Alaska Permanent approves $1.6 bln PE pacing plan, weighs secondary sale

  • Why this is important: Alaska keeps fiscal 2020 pacing at fiscal 2019 level, has room to invest more via secondaries
  • AUM: $65 bln
  • PE target: 13 pct; allocation: 12.3 pct
  • Reach the fund: contact@apfc.org or +1 907-796-1500

Alaska Permanent Fund Corp plans to commit $1.6 billion to private equity funds in fiscal 2020, although it has room to invest more if it goes through with secondary sales or sees opportunities that are too good to pass up.

The $1.6 billion pacing target is the same level that the $65 billion fund set for the fiscal year ending in June 2019, and Alaska is within $10 million of reaching the 2019 target, according to Steve Moseley, head of alternative investments for the fund.

Moseley, speaking at the fund’s May meeting, said $1.6 billion in commitments would put Alaska near its 13 percent PE target, and is based on assumptions of 2 percent overall fund growth and a 12 percent annual net return for PE.

The target does not include potential secondary sales, which would give Alaska more room to invest, clear out older commitments to non-core managers and balance the fund’s private equity portfolio, Moseley said.

“It would give us some flexibility, and also allow us to prune years, funds, geographies, where we have [excess] exposure,” Moseley said. “There are a few [PE relationships] that are stale, that are for various reasons not attractive core partners anymore, and we could sell those interests while there’s still a strong market for it.”

A secondary sale could also insulate Alaska Permanent Fund from the so-called denominator effect, in which a market crash causes the illiquid PE allocation to rise simply because the value of the overall portfolio declines. The denominator effect is one of the reasons Alaska is looking at a secondary sale, and one of the reasons the fund is being disciplined with pacing, Moseley said.

Alaska could also increase its target allocation to PE, which might give the fund more leverage to make commitments on favorable terms, Moseley said. But a larger program also comes with different risks.

“We would have more negotiating leverage if we were writing bigger checks,” Moseley said. “At some point I think we would start to miss out on smaller opportunities, and I wouldn’t want to do that.”

The pacing plan is flexible and allows the fund to deploy $550 million more or less than the $1.6 billion target, based on market conditions, opportunistic deal flow and transaction timing.

Alaska Permanent Fund began investing in PE in 2005, and its PE portfolio is worth about $8 billion, or about 12.3 percent.

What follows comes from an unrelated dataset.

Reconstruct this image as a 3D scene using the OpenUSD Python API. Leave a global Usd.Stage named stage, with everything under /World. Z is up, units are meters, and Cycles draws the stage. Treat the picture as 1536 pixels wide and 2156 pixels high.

Alaska has also bolstered its PE portfolio by taking direct ownership stakes in private markets investment managers. In 2018, Alaska Permanent Fund partnered with Public Institution for Social Security of Kuwait, RPMI Railpen and Wafra to set up an organization called Capital Constellation, which provides seed capital to new private equity and alternatives managers.

Constellation was founded with $700 million in capital, with an expected $1.5 billion in additional funding over the next five years. That investment is working well so far, with the new GPs already beginning to attract institutional capital, according to Moseley.